ホンダはスパ-フランコルシャンに、最新のスペック3のスペアをもう1基持ってくるとともに、スペック2も念のために持ち込んでいた。ただし、それはドイツGPまで使用してきたユーズドのパワーユニットではなく、レースでまったく走らせたことがない新品のスペック2である。
ここでマクラーレン・ホンダは2つの意見に分かれた。ひとつは「心配だからスペック2に戻そう」という意見だった。しかし、問題が発生した箇所は、今回改良した部分ではなく、スペック2もスペック3も同じ仕様である。したがって、スペック2に戻したとしても、同じ問題が出る可能性がある。もとより、アロンソと同じスペック3を搭載しているチームメートのバトンのMGU-Hには、水漏れの問題が起きていない。

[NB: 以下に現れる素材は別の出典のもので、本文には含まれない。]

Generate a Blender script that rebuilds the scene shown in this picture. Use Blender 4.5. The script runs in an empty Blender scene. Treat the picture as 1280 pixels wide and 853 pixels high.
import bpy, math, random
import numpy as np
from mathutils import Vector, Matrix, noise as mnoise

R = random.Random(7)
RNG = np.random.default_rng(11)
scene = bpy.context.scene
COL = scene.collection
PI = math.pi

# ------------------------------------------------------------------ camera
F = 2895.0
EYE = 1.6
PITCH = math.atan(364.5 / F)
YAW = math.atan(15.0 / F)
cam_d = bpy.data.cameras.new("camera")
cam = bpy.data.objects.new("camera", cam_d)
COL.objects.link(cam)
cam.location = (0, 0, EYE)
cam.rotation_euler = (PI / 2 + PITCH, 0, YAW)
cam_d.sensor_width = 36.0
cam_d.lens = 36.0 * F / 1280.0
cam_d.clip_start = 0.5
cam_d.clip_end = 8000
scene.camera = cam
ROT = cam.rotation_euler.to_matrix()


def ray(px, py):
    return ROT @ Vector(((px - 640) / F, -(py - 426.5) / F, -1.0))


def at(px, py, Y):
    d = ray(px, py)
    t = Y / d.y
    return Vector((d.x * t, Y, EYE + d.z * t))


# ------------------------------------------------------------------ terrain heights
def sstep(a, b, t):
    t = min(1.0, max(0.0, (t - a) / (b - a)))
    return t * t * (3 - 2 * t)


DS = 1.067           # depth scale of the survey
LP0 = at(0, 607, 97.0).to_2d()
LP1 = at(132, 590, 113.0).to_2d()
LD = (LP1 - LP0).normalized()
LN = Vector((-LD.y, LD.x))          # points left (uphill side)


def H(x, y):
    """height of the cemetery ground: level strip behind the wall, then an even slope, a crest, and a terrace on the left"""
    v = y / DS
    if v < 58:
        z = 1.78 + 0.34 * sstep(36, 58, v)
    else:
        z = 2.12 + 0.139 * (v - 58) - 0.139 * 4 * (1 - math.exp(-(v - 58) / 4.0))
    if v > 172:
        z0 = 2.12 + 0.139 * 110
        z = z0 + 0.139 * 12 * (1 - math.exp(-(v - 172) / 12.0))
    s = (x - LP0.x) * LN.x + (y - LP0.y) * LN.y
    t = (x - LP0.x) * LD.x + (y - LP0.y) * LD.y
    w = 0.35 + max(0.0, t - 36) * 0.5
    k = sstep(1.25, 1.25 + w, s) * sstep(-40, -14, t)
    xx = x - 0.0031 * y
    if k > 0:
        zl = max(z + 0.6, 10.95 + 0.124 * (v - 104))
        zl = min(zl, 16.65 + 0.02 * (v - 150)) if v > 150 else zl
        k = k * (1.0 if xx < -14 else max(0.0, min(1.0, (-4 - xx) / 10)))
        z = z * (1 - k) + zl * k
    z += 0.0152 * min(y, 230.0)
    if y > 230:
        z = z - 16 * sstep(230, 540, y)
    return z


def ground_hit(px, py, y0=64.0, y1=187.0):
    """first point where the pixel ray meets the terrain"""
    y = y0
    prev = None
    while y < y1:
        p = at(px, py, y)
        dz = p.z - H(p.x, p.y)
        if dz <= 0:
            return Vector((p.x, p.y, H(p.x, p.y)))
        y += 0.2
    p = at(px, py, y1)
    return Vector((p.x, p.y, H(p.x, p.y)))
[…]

エンジニアリング的には、スペック2に戻すという案に科学的な説得力はない。そこで、ホンダはもう1基持ってきていた最新のスペック3をアロンソの車体に搭載する。
ただし、ひとつだけ心配なことがあった。それはウインターテストのときも、今回も、いずれも水漏れは交換したばかりの新しいパワーユニットで発生していたことである。もちろん、その心配はスペック2に戻したとしても、それも新しいパワーユニットであるため、解消されるわけではなく、スペアのスペック3を搭載するという決断を揺るがすものではなかったが、トラブルの真因が特定されていない以上、不安が解消されることはない。
フリー走行2回目はそんな中で、開始された。しかし、その心配は杞憂に終わる。新しく載せ替えたアロンソのスペック3は、トラブルを発生させることなく、30周を走ったのである。
ただし、スペアのスペック3は6基目のパワーユニットだったため、アロンソはこのベルギーGPで35番手降格のペナルティを科せられることが決定した(最初の6基目の10番手+5番手×5コンポーネント)。
それでも、初日のバトンは9番手、アロンソも12番手とペースは悪くない。トークンを使用したスペック3の投入は、正しい決断だったといえる。